O espetáculo estreou em março, em Brasília, e apresenta uma investigação de sons que o corpo produz ao se movimentar. A idéia ao trazer o trabalho piauiense é ampliar o leque da programação oferecida pela Bienal, colocando o público em contato com espetáculos de vindos lugares onde "a produção de dança contemporânea é muito nova", conforme coloca Simone.




Corpoinstalação
Reunindo diversas linguagens artísticas, mostra é apresentada no Sesc Pompéia

De 14 a 30 de setembro, o galpão e o teatro do Sesc Pompéia foram palco para a interseção de linguagens na arte. Dança, moda, fotografia, artes plásticas, teatro, arquitetura, vídeo e novas tecnologias compuseram a segunda edição do projeto Corpoinstalação. O evento mantém o conceito de apresentar trabalhos que envolvam performances e instalações calcadas em pesquisas focadas no corpo. As exposições aconteceram durante o dia, como em uma galeria, e, à noite, o espaço era ocupado por bailarinos e performers. "O projeto nasceu porque recebíamos muitas propostas que não eram espetáculos tradicionais", afirma o técnico da unidade Marcos Villas Boas. "Eles tinham essa característica de instalação."

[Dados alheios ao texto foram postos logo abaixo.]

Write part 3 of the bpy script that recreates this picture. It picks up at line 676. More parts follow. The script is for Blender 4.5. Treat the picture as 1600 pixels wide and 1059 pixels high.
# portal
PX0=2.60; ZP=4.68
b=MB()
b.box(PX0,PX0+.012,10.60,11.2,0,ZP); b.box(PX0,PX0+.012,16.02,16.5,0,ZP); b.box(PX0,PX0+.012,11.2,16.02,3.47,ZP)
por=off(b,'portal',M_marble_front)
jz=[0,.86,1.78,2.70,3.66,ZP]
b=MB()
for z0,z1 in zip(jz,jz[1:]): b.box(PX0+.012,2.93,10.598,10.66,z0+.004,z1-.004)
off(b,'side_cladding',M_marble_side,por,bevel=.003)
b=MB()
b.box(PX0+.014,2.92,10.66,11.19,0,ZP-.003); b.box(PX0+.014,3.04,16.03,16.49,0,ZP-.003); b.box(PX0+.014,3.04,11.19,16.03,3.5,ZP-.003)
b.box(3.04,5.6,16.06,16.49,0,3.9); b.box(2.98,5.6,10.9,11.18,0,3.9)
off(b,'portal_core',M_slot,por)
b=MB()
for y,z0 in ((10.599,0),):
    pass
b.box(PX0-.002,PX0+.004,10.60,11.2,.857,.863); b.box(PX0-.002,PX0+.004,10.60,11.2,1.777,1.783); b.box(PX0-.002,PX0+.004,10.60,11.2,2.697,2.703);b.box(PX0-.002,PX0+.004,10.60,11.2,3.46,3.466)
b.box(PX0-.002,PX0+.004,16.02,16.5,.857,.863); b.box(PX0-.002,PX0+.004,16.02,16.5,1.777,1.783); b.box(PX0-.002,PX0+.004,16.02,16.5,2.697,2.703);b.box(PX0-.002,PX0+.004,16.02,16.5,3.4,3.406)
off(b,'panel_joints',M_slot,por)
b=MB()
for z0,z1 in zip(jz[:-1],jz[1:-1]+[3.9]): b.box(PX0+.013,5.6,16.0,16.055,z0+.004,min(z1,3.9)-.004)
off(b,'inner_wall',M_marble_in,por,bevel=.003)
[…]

Entre os participantes, a coreógrafa Lara Pinheiro (foto), que apresentou a obra Paisagens Secretas, e a arquiteta e urbanista Heloísa Neves, que defendeu, durante o evento, sua tese de mestrado em comunicação e semiótica pela Pontifícia Universidade Católica (PUC) de São Paulo sobre percepção e representação da relação entre corpo e cidade.